- USD/CHF takes offers to renew intraday low, stretching pullback from weekly top.
- Clear downside break of short-term key trend line, SMA joins downbeat oscillators to favor bearish bias.
- Recovery remains elusive unless crossing five-week-old resistance line.
USD/CHF prints mild losses around 0.9180 heading into Tuesday’s European session, stretching the previous day’s downside break of the key support ahead of the all-important US inflation data.
Not only the downside break of the 100-SMA and a two-week-old ascending trend line but bearish MACD signals and downbeat RSI (14), not oversold, also favor the USD/CHF bears.
That said, a horizontal area comprising multiple levels marked since January 09, close to 0.9165-60, appears imminent support for the Swiss currency pair to test.

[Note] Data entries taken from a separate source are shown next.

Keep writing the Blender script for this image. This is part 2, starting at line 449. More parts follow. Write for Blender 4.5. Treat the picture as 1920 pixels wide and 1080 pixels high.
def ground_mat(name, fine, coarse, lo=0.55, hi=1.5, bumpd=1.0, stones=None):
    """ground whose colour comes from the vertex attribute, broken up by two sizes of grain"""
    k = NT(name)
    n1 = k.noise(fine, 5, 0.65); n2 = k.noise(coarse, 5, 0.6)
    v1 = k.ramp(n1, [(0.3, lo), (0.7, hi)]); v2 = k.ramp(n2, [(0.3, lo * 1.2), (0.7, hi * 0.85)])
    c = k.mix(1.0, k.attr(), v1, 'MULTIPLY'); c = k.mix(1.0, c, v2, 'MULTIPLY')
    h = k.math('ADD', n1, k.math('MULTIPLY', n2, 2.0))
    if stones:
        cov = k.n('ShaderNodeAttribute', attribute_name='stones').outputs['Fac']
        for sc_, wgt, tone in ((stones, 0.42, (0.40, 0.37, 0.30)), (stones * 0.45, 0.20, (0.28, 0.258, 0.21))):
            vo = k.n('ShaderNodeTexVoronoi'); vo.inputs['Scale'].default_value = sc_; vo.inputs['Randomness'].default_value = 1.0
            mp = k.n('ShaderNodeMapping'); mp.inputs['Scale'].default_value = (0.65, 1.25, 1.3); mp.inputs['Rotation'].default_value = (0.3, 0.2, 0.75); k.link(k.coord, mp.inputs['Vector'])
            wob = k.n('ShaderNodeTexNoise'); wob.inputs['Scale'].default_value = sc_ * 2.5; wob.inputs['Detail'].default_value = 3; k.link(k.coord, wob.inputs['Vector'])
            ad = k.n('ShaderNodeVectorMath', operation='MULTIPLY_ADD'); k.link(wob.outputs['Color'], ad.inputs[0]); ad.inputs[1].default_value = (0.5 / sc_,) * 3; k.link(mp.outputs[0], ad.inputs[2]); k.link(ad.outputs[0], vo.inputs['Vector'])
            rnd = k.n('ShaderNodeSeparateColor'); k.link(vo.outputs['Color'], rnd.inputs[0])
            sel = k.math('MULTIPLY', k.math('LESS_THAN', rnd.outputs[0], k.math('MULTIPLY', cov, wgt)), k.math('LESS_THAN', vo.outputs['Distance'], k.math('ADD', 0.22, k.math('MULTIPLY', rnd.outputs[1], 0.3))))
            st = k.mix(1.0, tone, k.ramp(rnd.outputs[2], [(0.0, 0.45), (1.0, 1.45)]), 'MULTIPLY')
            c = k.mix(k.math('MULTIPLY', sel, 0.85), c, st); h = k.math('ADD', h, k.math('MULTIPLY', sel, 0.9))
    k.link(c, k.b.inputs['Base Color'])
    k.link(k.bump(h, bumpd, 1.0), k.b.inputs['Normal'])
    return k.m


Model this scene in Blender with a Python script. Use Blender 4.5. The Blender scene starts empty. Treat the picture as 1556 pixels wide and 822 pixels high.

Following that, the 0.9100 round figure and the previous monthly low near 0.9085 could act as intermediate halts before directing the USD/CHF bears toward the monthly bottom surrounding 0.9060.
Meanwhile, recovery moves appear elusive unless crossing the convergence of the 100-SMA and the aforementioned support line, close to 0.9210.
Even if the USD/CHF manages to stay firmer past 0.9210, a downward-sloping resistance line from January 06, near 0.9260, could act as the last defense of the pair bears.
Overall, USD/CHF remains bearish as traders brace for the key US inflation data. However, the downside room appears limited.